## DIRECTION
Return every record verbatim.

* begin INFORMATION GIVEN *

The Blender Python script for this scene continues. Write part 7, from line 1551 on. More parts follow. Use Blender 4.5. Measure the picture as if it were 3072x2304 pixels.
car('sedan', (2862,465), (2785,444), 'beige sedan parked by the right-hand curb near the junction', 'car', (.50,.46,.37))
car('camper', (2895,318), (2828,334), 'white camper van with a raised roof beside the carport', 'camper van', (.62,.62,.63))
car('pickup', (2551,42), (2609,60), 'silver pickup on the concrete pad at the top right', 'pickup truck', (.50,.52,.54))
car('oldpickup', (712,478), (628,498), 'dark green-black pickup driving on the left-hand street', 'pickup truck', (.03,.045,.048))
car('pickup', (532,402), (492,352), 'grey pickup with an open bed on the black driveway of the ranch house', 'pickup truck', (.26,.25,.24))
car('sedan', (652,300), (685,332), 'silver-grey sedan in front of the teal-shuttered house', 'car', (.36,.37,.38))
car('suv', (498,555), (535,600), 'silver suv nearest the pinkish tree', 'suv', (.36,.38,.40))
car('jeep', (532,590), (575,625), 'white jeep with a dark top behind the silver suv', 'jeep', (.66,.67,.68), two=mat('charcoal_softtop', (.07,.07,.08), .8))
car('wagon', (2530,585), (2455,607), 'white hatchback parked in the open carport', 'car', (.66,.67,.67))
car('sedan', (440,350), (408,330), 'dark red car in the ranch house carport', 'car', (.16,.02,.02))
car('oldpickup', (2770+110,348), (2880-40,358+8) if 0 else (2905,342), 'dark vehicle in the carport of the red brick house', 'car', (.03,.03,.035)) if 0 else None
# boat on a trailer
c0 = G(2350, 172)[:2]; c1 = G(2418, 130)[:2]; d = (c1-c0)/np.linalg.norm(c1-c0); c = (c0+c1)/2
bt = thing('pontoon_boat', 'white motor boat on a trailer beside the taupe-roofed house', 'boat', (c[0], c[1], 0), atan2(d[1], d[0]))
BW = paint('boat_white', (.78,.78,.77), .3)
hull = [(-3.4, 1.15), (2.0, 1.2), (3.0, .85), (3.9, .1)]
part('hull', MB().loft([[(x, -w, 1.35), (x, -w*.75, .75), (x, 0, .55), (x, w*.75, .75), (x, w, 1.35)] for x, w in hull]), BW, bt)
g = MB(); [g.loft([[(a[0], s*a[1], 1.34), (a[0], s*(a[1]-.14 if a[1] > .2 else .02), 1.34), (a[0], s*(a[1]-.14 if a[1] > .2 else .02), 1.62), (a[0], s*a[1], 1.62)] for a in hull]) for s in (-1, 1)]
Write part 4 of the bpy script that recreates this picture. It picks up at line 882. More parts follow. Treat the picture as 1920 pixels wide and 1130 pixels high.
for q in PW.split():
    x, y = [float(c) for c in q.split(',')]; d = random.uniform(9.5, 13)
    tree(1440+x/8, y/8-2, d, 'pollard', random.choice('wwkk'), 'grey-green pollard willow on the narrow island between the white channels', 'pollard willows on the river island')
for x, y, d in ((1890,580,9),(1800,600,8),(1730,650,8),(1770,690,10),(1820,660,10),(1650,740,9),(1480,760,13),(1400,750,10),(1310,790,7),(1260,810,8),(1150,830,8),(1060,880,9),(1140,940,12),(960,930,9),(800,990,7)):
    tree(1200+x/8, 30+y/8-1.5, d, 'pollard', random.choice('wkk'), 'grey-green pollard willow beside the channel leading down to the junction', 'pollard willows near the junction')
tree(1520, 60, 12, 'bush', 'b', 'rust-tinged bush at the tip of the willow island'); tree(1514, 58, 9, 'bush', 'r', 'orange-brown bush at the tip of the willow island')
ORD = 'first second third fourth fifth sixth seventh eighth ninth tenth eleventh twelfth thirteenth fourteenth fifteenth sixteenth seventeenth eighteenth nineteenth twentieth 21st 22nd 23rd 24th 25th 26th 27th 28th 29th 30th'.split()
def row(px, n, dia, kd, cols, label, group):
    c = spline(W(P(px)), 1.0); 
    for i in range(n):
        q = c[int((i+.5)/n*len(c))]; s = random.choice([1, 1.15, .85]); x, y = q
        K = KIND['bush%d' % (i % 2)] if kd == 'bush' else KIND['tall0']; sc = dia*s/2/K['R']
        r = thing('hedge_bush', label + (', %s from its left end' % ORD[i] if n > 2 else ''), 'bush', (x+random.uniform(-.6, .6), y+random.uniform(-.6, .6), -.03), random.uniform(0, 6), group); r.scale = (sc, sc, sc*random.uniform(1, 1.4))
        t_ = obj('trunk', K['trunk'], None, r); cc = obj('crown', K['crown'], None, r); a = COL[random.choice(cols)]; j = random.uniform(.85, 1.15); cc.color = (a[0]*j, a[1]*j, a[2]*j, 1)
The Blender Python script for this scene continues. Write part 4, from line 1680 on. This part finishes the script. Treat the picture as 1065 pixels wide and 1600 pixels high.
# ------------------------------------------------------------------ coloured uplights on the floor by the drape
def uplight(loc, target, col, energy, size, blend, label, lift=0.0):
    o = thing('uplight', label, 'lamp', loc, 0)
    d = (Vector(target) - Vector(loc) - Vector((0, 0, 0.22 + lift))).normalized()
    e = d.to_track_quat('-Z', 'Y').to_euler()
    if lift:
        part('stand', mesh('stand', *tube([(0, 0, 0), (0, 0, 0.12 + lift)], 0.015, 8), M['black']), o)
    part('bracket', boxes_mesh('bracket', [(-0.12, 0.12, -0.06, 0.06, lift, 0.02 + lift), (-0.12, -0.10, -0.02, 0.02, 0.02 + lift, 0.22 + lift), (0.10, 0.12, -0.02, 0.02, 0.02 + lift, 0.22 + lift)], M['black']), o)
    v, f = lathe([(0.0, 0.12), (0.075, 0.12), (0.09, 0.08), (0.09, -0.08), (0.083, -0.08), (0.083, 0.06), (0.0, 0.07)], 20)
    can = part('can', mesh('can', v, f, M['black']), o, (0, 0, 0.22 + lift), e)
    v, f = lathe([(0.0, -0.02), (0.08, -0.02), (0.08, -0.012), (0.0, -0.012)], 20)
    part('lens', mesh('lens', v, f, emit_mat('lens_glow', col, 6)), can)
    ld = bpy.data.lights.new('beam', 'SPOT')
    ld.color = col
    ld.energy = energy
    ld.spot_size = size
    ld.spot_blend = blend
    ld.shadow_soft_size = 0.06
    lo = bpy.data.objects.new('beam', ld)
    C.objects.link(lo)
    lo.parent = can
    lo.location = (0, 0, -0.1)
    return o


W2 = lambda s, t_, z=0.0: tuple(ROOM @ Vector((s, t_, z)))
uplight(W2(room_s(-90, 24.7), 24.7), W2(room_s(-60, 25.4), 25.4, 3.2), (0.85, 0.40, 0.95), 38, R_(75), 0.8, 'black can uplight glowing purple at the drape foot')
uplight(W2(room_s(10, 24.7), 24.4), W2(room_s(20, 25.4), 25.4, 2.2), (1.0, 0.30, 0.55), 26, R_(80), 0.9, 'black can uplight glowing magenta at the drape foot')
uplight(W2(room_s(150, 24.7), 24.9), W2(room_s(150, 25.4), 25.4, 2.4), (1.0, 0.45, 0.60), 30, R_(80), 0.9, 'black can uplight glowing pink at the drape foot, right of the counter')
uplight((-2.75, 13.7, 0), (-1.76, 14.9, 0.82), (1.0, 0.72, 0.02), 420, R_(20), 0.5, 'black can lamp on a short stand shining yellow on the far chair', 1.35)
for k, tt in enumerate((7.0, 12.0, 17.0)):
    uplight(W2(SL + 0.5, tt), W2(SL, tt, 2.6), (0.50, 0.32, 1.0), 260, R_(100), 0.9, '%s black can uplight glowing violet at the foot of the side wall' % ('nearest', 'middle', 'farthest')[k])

* end INFORMATION GIVEN *

## REPLY TO THE TASK
The Blender Python script for this scene continues. Write part 7, from line 1551 on. More parts follow. Use Blender 4.5. Measure the picture as if it were 3072x2304 pixels.
car('sedan', (2862,465), (2785,444), 'beige sedan parked by the right-hand curb near the junction', 'car', (.50,.46,.37))
car('camper', (2895,318), (2828,334), 'white camper van with a raised roof beside the carport', 'camper van', (.62,.62,.63))
car('pickup', (2551,42), (2609,60), 'silver pickup on the concrete pad at the top right', 'pickup truck', (.50,.52,.54))
car('oldpickup', (712,478), (628,498), 'dark green-black pickup driving on the left-hand street', 'pickup truck', (.03,.045,.048))
car('pickup', (532,402), (492,352), 'grey pickup with an open bed on the black driveway of the ranch house', 'pickup truck', (.26,.25,.24))
car('sedan', (652,300), (685,332), 'silver-grey sedan in front of the teal-shuttered house', 'car', (.36,.37,.38))
car('suv', (498,555), (535,600), 'silver suv nearest the pinkish tree', 'suv', (.36,.38,.40))
car('jeep', (532,590), (575,625), 'white jeep with a dark top behind the silver suv', 'jeep', (.66,.67,.68), two=mat('charcoal_softtop', (.07,.07,.08), .8))
car('wagon', (2530,585), (2455,607), 'white hatchback parked in the open carport', 'car', (.66,.67,.67))
car('sedan', (440,350), (408,330), 'dark red car in the ranch house carport', 'car', (.16,.02,.02))
car('oldpickup', (2770+110,348), (2880-40,358+8) if 0 else (2905,342), 'dark vehicle in the carport of the red brick house', 'car', (.03,.03,.035)) if 0 else None
# boat on a trailer
c0 = G(2350, 172)[:2]; c1 = G(2418, 130)[:2]; d = (c1-c0)/np.linalg.norm(c1-c0); c = (c0+c1)/2
bt = thing('pontoon_boat', 'white motor boat on a trailer beside the taupe-roofed house', 'boat', (c[0], c[1], 0), atan2(d[1], d[0]))
BW = paint('boat_white', (.78,.78,.77), .3)
hull = [(-3.4, 1.15), (2.0, 1.2), (3.0, .85), (3.9, .1)]
part('hull', MB().loft([[(x, -w, 1.35), (x, -w*.75, .75), (x, 0, .55), (x, w*.75, .75), (x, w, 1.35)] for x, w in hull]), BW, bt)
g = MB(); [g.loft([[(a[0], s*a[1], 1.34), (a[0], s*(a[1]-.14 if a[1] > .2 else .02), 1.34), (a[0], s*(a[1]-.14 if a[1] > .2 else .02), 1.62), (a[0], s*a[1], 1.62)] for a in hull]) for s in (-1, 1)]
Write part 4 of the bpy script that recreates this picture. It picks up at line 882. More parts follow. Treat the picture as 1920 pixels wide and 1130 pixels high.
for q in PW.split():
    x, y = [float(c) for c in q.split(',')]; d = random.uniform(9.5, 13)
    tree(1440+x/8, y/8-2, d, 'pollard', random.choice('wwkk'), 'grey-green pollard willow on the narrow island between the white channels', 'pollard willows on the river island')
for x, y, d in ((1890,580,9),(1800,600,8),(1730,650,8),(1770,690,10),(1820,660,10),(1650,740,9),(1480,760,13),(1400,750,10),(1310,790,7),(1260,810,8),(1150,830,8),(1060,880,9),(1140,940,12),(960,930,9),(800,990,7)):
    tree(1200+x/8, 30+y/8-1.5, d, 'pollard', random.choice('wkk'), 'grey-green pollard willow beside the channel leading down to the junction', 'pollard willows near the junction')
tree(1520, 60, 12, 'bush', 'b', 'rust-tinged bush at the tip of the willow island'); tree(1514, 58, 9, 'bush', 'r', 'orange-brown bush at the tip of the willow island')
ORD = 'first second third fourth fifth sixth seventh eighth ninth tenth eleventh twelfth thirteenth fourteenth fifteenth sixteenth seventeenth eighteenth nineteenth twentieth 21st 22nd 23rd 24th 25th 26th 27th 28th 29th 30th'.split()
def row(px, n, dia, kd, cols, label, group):
    c = spline(W(P(px)), 1.0); 
    for i in range(n):
        q = c[int((i+.5)/n*len(c))]; s = random.choice([1, 1.15, .85]); x, y = q
        K = KIND['bush%d' % (i % 2)] if kd == 'bush' else KIND['tall0']; sc = dia*s/2/K['R']
        r = thing('hedge_bush', label + (', %s from its left end' % ORD[i] if n > 2 else ''), 'bush', (x+random.uniform(-.6, .6), y+random.uniform(-.6, .6), -.03), random.uniform(0, 6), group); r.scale = (sc, sc, sc*random.uniform(1, 1.4))
        t_ = obj('trunk', K['trunk'], None, r); cc = obj('crown', K['crown'], None, r); a = COL[random.choice(cols)]; j = random.uniform(.85, 1.15); cc.color = (a[0]*j, a[1]*j, a[2]*j, 1)
The Blender Python script for this scene continues. Write part 4, from line 1680 on. This part finishes the script. Treat the picture as 1065 pixels wide and 1600 pixels high.
# ------------------------------------------------------------------ coloured uplights on the floor by the drape
def uplight(loc, target, col, energy, size, blend, label, lift=0.0):
    o = thing('uplight', label, 'lamp', loc, 0)
    d = (Vector(target) - Vector(loc) - Vector((0, 0, 0.22 + lift))).normalized()
    e = d.to_track_quat('-Z', 'Y').to_euler()
    if lift:
        part('stand', mesh('stand', *tube([(0, 0, 0), (0, 0, 0.12 + lift)], 0.015, 8), M['black']), o)
    part('bracket', boxes_mesh('bracket', [(-0.12, 0.12, -0.06, 0.06, lift, 0.02 + lift), (-0.12, -0.10, -0.02, 0.02, 0.02 + lift, 0.22 + lift), (0.10, 0.12, -0.02, 0.02, 0.02 + lift, 0.22 + lift)], M['black']), o)
    v, f = lathe([(0.0, 0.12), (0.075, 0.12), (0.09, 0.08), (0.09, -0.08), (0.083, -0.08), (0.083, 0.06), (0.0, 0.07)], 20)
    can = part('can', mesh('can', v, f, M['black']), o, (0, 0, 0.22 + lift), e)
    v, f = lathe([(0.0, -0.02), (0.08, -0.02), (0.08, -0.012), (0.0, -0.012)], 20)
    part('lens', mesh('lens', v, f, emit_mat('lens_glow', col, 6)), can)
    ld = bpy.data.lights.new('beam', 'SPOT')
    ld.color = col
    ld.energy = energy
    ld.spot_size = size
    ld.spot_blend = blend
    ld.shadow_soft_size = 0.06
    lo = bpy.data.objects.new('beam', ld)
    C.objects.link(lo)
    lo.parent = can
    lo.location = (0, 0, -0.1)
    return o


W2 = lambda s, t_, z=0.0: tuple(ROOM @ Vector((s, t_, z)))
uplight(W2(room_s(-90, 24.7), 24.7), W2(room_s(-60, 25.4), 25.4, 3.2), (0.85, 0.40, 0.95), 38, R_(75), 0.8, 'black can uplight glowing purple at the drape foot')
uplight(W2(room_s(10, 24.7), 24.4), W2(room_s(20, 25.4), 25.4, 2.2), (1.0, 0.30, 0.55), 26, R_(80), 0.9, 'black can uplight glowing magenta at the drape foot')
uplight(W2(room_s(150, 24.7), 24.9), W2(room_s(150, 25.4), 25.4, 2.4), (1.0, 0.45, 0.60), 30, R_(80), 0.9, 'black can uplight glowing pink at the drape foot, right of the counter')
uplight((-2.75, 13.7, 0), (-1.76, 14.9, 0.82), (1.0, 0.72, 0.02), 420, R_(20), 0.5, 'black can lamp on a short stand shining yellow on the far chair', 1.35)
for k, tt in enumerate((7.0, 12.0, 17.0)):
    uplight(W2(SL + 0.5, tt), W2(SL, tt, 2.6), (0.50, 0.32, 1.0), 260, R_(100), 0.9, '%s black can uplight glowing violet at the foot of the side wall' % ('nearest', 'middle', 'farthest')[k])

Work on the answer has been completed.